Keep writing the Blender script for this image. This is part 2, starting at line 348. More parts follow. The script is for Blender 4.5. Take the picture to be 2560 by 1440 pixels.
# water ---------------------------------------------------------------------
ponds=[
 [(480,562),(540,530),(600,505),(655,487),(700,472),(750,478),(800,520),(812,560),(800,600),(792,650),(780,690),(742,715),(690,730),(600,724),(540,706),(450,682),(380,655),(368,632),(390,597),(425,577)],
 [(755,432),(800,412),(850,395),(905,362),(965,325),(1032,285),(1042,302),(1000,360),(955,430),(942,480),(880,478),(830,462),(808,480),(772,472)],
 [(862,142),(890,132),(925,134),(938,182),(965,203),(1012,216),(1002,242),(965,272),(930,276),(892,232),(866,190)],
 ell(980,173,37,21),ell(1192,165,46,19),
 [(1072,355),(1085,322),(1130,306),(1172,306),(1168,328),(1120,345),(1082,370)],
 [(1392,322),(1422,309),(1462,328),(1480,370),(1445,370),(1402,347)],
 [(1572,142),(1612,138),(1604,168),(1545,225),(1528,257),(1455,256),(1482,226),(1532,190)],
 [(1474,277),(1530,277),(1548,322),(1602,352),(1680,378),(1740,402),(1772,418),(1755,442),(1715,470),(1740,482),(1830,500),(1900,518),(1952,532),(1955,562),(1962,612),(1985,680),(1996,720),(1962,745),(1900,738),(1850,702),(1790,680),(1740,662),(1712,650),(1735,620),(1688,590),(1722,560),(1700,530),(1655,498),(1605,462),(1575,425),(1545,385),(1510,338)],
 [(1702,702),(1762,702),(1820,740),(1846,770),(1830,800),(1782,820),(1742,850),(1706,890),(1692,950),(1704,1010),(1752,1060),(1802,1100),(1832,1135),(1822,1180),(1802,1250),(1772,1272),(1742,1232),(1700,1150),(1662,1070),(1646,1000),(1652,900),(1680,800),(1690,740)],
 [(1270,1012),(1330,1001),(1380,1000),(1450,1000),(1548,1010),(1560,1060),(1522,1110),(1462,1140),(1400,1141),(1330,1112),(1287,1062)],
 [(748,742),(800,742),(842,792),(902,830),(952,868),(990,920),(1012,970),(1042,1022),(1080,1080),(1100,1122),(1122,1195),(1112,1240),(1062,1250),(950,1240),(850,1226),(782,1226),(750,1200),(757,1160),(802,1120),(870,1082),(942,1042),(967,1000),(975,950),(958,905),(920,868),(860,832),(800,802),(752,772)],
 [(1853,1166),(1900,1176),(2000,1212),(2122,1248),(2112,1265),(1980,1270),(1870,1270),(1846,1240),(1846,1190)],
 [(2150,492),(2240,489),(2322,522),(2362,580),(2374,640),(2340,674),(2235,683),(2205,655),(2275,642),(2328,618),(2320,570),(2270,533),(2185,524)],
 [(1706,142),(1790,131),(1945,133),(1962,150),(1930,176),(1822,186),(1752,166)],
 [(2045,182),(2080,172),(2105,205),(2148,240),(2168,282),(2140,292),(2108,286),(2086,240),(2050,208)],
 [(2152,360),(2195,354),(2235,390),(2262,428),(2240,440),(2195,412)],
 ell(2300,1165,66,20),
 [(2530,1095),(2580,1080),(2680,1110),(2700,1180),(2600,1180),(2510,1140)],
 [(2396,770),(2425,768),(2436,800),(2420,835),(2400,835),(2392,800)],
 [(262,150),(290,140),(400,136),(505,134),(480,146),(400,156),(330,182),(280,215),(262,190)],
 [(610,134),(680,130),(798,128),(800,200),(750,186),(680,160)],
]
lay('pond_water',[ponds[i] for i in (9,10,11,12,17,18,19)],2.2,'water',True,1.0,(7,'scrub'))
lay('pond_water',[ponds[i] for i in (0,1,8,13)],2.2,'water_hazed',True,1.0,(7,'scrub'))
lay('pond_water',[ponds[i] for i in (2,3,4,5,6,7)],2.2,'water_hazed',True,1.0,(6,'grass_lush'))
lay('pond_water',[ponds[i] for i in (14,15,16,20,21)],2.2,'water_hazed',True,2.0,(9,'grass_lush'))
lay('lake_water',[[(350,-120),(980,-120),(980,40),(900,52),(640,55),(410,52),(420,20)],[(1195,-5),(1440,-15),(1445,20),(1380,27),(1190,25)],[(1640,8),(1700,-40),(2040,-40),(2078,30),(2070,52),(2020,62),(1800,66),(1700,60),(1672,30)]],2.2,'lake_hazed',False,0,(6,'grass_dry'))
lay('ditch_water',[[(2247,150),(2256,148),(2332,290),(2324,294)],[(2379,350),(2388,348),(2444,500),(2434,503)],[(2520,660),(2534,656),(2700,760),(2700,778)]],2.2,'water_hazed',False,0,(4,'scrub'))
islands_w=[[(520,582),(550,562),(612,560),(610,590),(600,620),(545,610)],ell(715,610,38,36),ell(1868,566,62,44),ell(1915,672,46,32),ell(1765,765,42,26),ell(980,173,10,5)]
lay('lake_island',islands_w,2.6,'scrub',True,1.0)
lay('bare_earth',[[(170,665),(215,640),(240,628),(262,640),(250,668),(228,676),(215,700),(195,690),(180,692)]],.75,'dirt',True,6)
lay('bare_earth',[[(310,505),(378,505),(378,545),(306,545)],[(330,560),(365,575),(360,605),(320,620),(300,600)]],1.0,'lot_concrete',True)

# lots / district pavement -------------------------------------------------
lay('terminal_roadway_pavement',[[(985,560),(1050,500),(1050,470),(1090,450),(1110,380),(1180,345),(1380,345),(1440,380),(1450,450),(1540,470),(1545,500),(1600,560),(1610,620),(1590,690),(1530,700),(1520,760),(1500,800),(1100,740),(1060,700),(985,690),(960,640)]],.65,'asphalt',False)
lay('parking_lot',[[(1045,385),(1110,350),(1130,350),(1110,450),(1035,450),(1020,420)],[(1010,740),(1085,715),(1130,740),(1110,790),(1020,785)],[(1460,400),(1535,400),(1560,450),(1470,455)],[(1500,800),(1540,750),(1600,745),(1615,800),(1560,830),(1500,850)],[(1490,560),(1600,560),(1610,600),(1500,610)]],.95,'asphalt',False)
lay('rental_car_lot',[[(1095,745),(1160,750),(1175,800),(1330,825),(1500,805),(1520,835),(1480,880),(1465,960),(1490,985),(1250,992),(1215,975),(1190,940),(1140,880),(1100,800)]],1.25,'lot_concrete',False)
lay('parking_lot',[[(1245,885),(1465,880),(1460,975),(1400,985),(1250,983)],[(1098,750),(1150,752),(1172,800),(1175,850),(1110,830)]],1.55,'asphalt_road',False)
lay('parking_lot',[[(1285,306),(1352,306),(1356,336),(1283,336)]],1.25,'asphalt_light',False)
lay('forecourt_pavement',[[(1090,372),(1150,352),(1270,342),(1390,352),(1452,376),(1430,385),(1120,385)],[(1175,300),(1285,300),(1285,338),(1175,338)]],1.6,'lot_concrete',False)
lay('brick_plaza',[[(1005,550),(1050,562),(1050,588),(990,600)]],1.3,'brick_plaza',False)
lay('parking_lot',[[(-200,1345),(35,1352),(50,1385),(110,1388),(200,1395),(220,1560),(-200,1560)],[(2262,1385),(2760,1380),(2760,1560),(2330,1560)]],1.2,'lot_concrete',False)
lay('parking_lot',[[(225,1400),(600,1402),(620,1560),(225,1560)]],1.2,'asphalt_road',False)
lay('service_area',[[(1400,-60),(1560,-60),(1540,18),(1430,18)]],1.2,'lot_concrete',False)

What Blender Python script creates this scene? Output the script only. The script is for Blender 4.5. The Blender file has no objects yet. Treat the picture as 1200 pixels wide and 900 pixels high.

· · · · ·

Copy out the whole listing exactly; please set it all down.

Keep writing the Blender script for this image. This is part 2, starting at line 348. More parts follow. The script is for Blender 4.5. Take the picture to be 2560 by 1440 pixels.
# water ---------------------------------------------------------------------
ponds=[
 [(480,562),(540,530),(600,505),(655,487),(700,472),(750,478),(800,520),(812,560),(800,600),(792,650),(780,690),(742,715),(690,730),(600,724),(540,706),(450,682),(380,655),(368,632),(390,597),(425,577)],
 [(755,432),(800,412),(850,395),(905,362),(965,325),(1032,285),(1042,302),(1000,360),(955,430),(942,480),(880,478),(830,462),(808,480),(772,472)],
 [(862,142),(890,132),(925,134),(938,182),(965,203),(1012,216),(1002,242),(965,272),(930,276),(892,232),(866,190)],
 ell(980,173,37,21),ell(1192,165,46,19),
 [(1072,355),(1085,322),(1130,306),(1172,306),(1168,328),(1120,345),(1082,370)],
 [(1392,322),(1422,309),(1462,328),(1480,370),(1445,370),(1402,347)],
 [(1572,142),(1612,138),(1604,168),(1545,225),(1528,257),(1455,256),(1482,226),(1532,190)],
 [(1474,277),(1530,277),(1548,322),(1602,352),(1680,378),(1740,402),(1772,418),(1755,442),(1715,470),(1740,482),(1830,500),(1900,518),(1952,532),(1955,562),(1962,612),(1985,680),(1996,720),(1962,745),(1900,738),(1850,702),(1790,680),(1740,662),(1712,650),(1735,620),(1688,590),(1722,560),(1700,530),(1655,498),(1605,462),(1575,425),(1545,385),(1510,338)],
 [(1702,702),(1762,702),(1820,740),(1846,770),(1830,800),(1782,820),(1742,850),(1706,890),(1692,950),(1704,1010),(1752,1060),(1802,1100),(1832,1135),(1822,1180),(1802,1250),(1772,1272),(1742,1232),(1700,1150),(1662,1070),(1646,1000),(1652,900),(1680,800),(1690,740)],
 [(1270,1012),(1330,1001),(1380,1000),(1450,1000),(1548,1010),(1560,1060),(1522,1110),(1462,1140),(1400,1141),(1330,1112),(1287,1062)],
 [(748,742),(800,742),(842,792),(902,830),(952,868),(990,920),(1012,970),(1042,1022),(1080,1080),(1100,1122),(1122,1195),(1112,1240),(1062,1250),(950,1240),(850,1226),(782,1226),(750,1200),(757,1160),(802,1120),(870,1082),(942,1042),(967,1000),(975,950),(958,905),(920,868),(860,832),(800,802),(752,772)],
 [(1853,1166),(1900,1176),(2000,1212),(2122,1248),(2112,1265),(1980,1270),(1870,1270),(1846,1240),(1846,1190)],
 [(2150,492),(2240,489),(2322,522),(2362,580),(2374,640),(2340,674),(2235,683),(2205,655),(2275,642),(2328,618),(2320,570),(2270,533),(2185,524)],
 [(1706,142),(1790,131),(1945,133),(1962,150),(1930,176),(1822,186),(1752,166)],
 [(2045,182),(2080,172),(2105,205),(2148,240),(2168,282),(2140,292),(2108,286),(2086,240),(2050,208)],
 [(2152,360),(2195,354),(2235,390),(2262,428),(2240,440),(2195,412)],
 ell(2300,1165,66,20),
 [(2530,1095),(2580,1080),(2680,1110),(2700,1180),(2600,1180),(2510,1140)],
 [(2396,770),(2425,768),(2436,800),(2420,835),(2400,835),(2392,800)],
 [(262,150),(290,140),(400,136),(505,134),(480,146),(400,156),(330,182),(280,215),(262,190)],
 [(610,134),(680,130),(798,128),(800,200),(750,186),(680,160)],
]
lay('pond_water',[ponds[i] for i in (9,10,11,12,17,18,19)],2.2,'water',True,1.0,(7,'scrub'))
lay('pond_water',[ponds[i] for i in (0,1,8,13)],2.2,'water_hazed',True,1.0,(7,'scrub'))
lay('pond_water',[ponds[i] for i in (2,3,4,5,6,7)],2.2,'water_hazed',True,1.0,(6,'grass_lush'))
lay('pond_water',[ponds[i] for i in (14,15,16,20,21)],2.2,'water_hazed',True,2.0,(9,'grass_lush'))
lay('lake_water',[[(350,-120),(980,-120),(980,40),(900,52),(640,55),(410,52),(420,20)],[(1195,-5),(1440,-15),(1445,20),(1380,27),(1190,25)],[(1640,8),(1700,-40),(2040,-40),(2078,30),(2070,52),(2020,62),(1800,66),(1700,60),(1672,30)]],2.2,'lake_hazed',False,0,(6,'grass_dry'))
lay('ditch_water',[[(2247,150),(2256,148),(2332,290),(2324,294)],[(2379,350),(2388,348),(2444,500),(2434,503)],[(2520,660),(2534,656),(2700,760),(2700,778)]],2.2,'water_hazed',False,0,(4,'scrub'))
islands_w=[[(520,582),(550,562),(612,560),(610,590),(600,620),(545,610)],ell(715,610,38,36),ell(1868,566,62,44),ell(1915,672,46,32),ell(1765,765,42,26),ell(980,173,10,5)]
lay('lake_island',islands_w,2.6,'scrub',True,1.0)
lay('bare_earth',[[(170,665),(215,640),(240,628),(262,640),(250,668),(228,676),(215,700),(195,690),(180,692)]],.75,'dirt',True,6)
lay('bare_earth',[[(310,505),(378,505),(378,545),(306,545)],[(330,560),(365,575),(360,605),(320,620),(300,600)]],1.0,'lot_concrete',True)

# lots / district pavement -------------------------------------------------
lay('terminal_roadway_pavement',[[(985,560),(1050,500),(1050,470),(1090,450),(1110,380),(1180,345),(1380,345),(1440,380),(1450,450),(1540,470),(1545,500),(1600,560),(1610,620),(1590,690),(1530,700),(1520,760),(1500,800),(1100,740),(1060,700),(985,690),(960,640)]],.65,'asphalt',False)
lay('parking_lot',[[(1045,385),(1110,350),(1130,350),(1110,450),(1035,450),(1020,420)],[(1010,740),(1085,715),(1130,740),(1110,790),(1020,785)],[(1460,400),(1535,400),(1560,450),(1470,455)],[(1500,800),(1540,750),(1600,745),(1615,800),(1560,830),(1500,850)],[(1490,560),(1600,560),(1610,600),(1500,610)]],.95,'asphalt',False)
lay('rental_car_lot',[[(1095,745),(1160,750),(1175,800),(1330,825),(1500,805),(1520,835),(1480,880),(1465,960),(1490,985),(1250,992),(1215,975),(1190,940),(1140,880),(1100,800)]],1.25,'lot_concrete',False)
lay('parking_lot',[[(1245,885),(1465,880),(1460,975),(1400,985),(1250,983)],[(1098,750),(1150,752),(1172,800),(1175,850),(1110,830)]],1.55,'asphalt_road',False)
lay('parking_lot',[[(1285,306),(1352,306),(1356,336),(1283,336)]],1.25,'asphalt_light',False)
lay('forecourt_pavement',[[(1090,372),(1150,352),(1270,342),(1390,352),(1452,376),(1430,385),(1120,385)],[(1175,300),(1285,300),(1285,338),(1175,338)]],1.6,'lot_concrete',False)
lay('brick_plaza',[[(1005,550),(1050,562),(1050,588),(990,600)]],1.3,'brick_plaza',False)
lay('parking_lot',[[(-200,1345),(35,1352),(50,1385),(110,1388),(200,1395),(220,1560),(-200,1560)],[(2262,1385),(2760,1380),(2760,1560),(2330,1560)]],1.2,'lot_concrete',False)
lay('parking_lot',[[(225,1400),(600,1402),(620,1560),(225,1560)]],1.2,'asphalt_road',False)
lay('service_area',[[(1400,-60),(1560,-60),(1540,18),(1430,18)]],1.2,'lot_concrete',False)

What Blender Python script creates this scene? Output the script only. The script is for Blender 4.5. The Blender file has no objects yet. Treat the picture as 1200 pixels wide and 900 pixels high.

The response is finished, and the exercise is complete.